Decreasing function and fixed point
I'm reading a document written about fixed point and decreasing function. In the document, they're considering a lemma that seems to be not right to me. Even the proof they give does not satisfy me.
Lemma: If a function $f$ is strictly decreasing in $K \subset \mathbb{R}$, then $f$ has no more than $1$ fixed point in $K$
Can someone clarify this for me: Why this lemma is true and what's wrong if we change the condition $f$ into strictly increasing?
Edit: I forgot to include the proof from the document. But ye below has clarified my question!!
Solution 1:
If $f$ is strictly increasing, you can have $f(x)=x$, which has infinitely many fixed points.

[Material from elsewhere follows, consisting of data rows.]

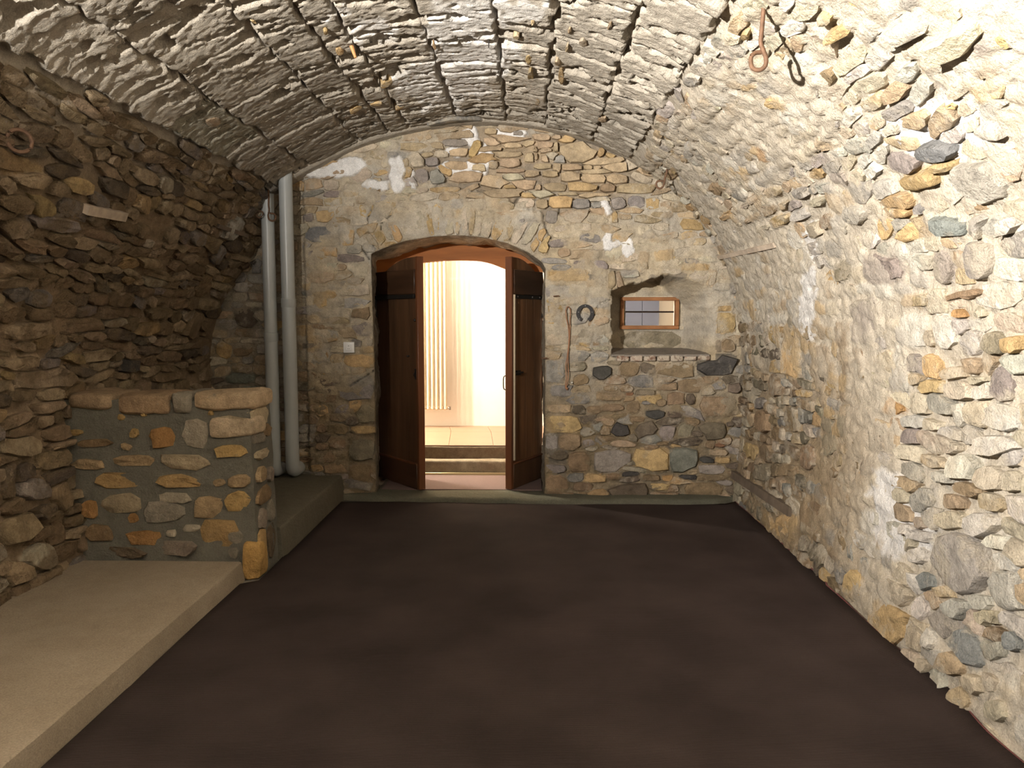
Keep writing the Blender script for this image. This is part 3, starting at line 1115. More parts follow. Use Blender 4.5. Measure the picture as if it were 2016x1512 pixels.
dg = 0.009
uu = np.arange(-2.85, 1.95, dg)
vv = np.arange(-0.06, 3.22, dg)
U, V = np.meshgrid(uu, vv)
h, c = far_relief(U, V)
ins = inside(ARCH, U, V)
F = grid_faces(len(vv), len(uu))
insf = ins.ravel()[F]
keepf = ~insf.all(1)
bx, bz = nearest_on(ARCH, U, V)
edge = np.zeros(U.size, bool)
edge[F[insf.any(1) & keepf].ravel()] = True
edge = edge.reshape(U.shape) & ins
U = np.where(edge, bx, U)
V = np.where(edge, bz, V)
inw = (U > WIN[0, 0] + .004) & (U < WIN[2, 0] - .004) & (V > WIN[0, 1] + .004) & (V < WIN[1, 1] - .004)
keepf &= ~inw.ravel()[F].all(1)
back = (niche(U, V) > .33)
h = np.where(back, h * .5, h)
P = Flat.pos(U, V, h).reshape(-1, 3)
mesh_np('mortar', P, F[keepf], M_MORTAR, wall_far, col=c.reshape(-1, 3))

topz = lambda x: float(np.interp(x, PXs[(sg > S_L) & (sg < S_R)], PZs[(sg > S_L) & (sg < S_R)]))
allf = [s for s in allf if s['c'][1] < topz(s['c'][0]) + .06 or s['c'][0] < -2.1 or s['c'][0] > 1.5]


def H_far(s, R):
    px, py = proj(Flat.pos(np.array([s['c'][0]]), np.array([s['c'][1]]), np.array([0.0])))
    ck = float(blobs(px, py, CAKED, 30)[0])
    return max(.002, R.uniform(.006, .016) - .004 * ck)


def mat_far(s, R):
    px, py = proj(Flat.pos(np.array([s['c'][0]]), np.array([s['c'][1]]), np.array([0.0])))
    if float(blobs(px, py, DRY, 30)[0]) > .5:
        return M_STONE_CLEAN
    if s['man'] and (py[0] > 700):
        return M_STONE_CLEAN
    return M_STONE


build_stones(Flat, allf, wall_far, H_far, [M_STONE], 21, matf=mat_far)

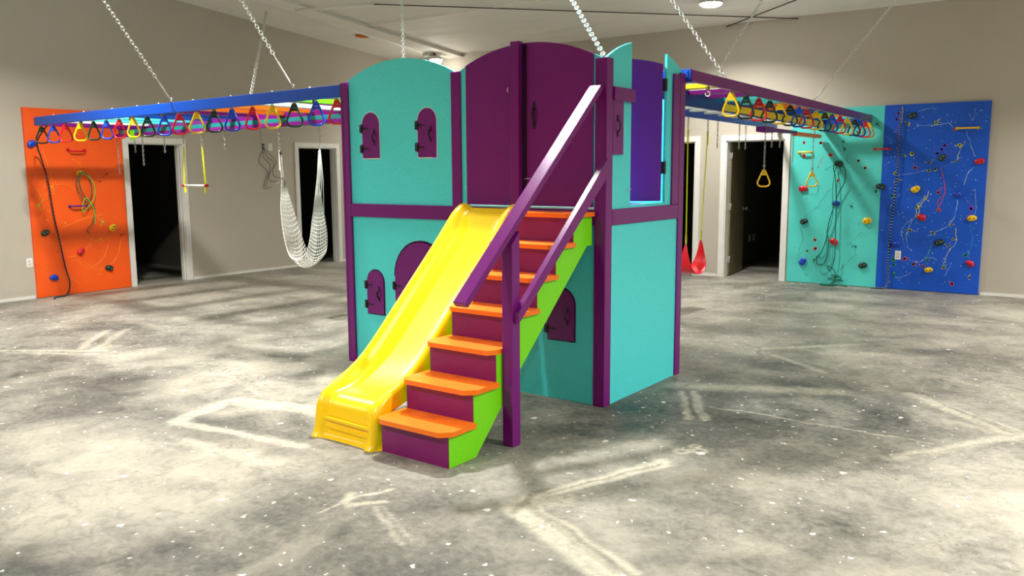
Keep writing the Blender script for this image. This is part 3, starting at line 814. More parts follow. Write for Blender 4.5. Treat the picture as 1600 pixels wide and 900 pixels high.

But if $f$ is strictly decreasing and $f(x_0)=x_0$ for some $x_0\in K$ then, if $x\ne x_0$, then either $x>x_0$ or $x<x_0$. If $x>x_0$, then since $f$ is strictly decreasing, $f(x)<f(x_0)=x_0<x$ and a similar argument shows that if $x<x_0$ we also don't have $f(x)=x$.
Solution 2:
If $a$ is a fixed point of $f$, then $f(a)=a$. If $b$ is another point, if$f$ is strictly decreasing, if $a<b$ then $f(b)<f(a)=a<b$ cannot be fixed, if $a>b$ then $f(b)>f(a)=a>b$ cannot be fixed.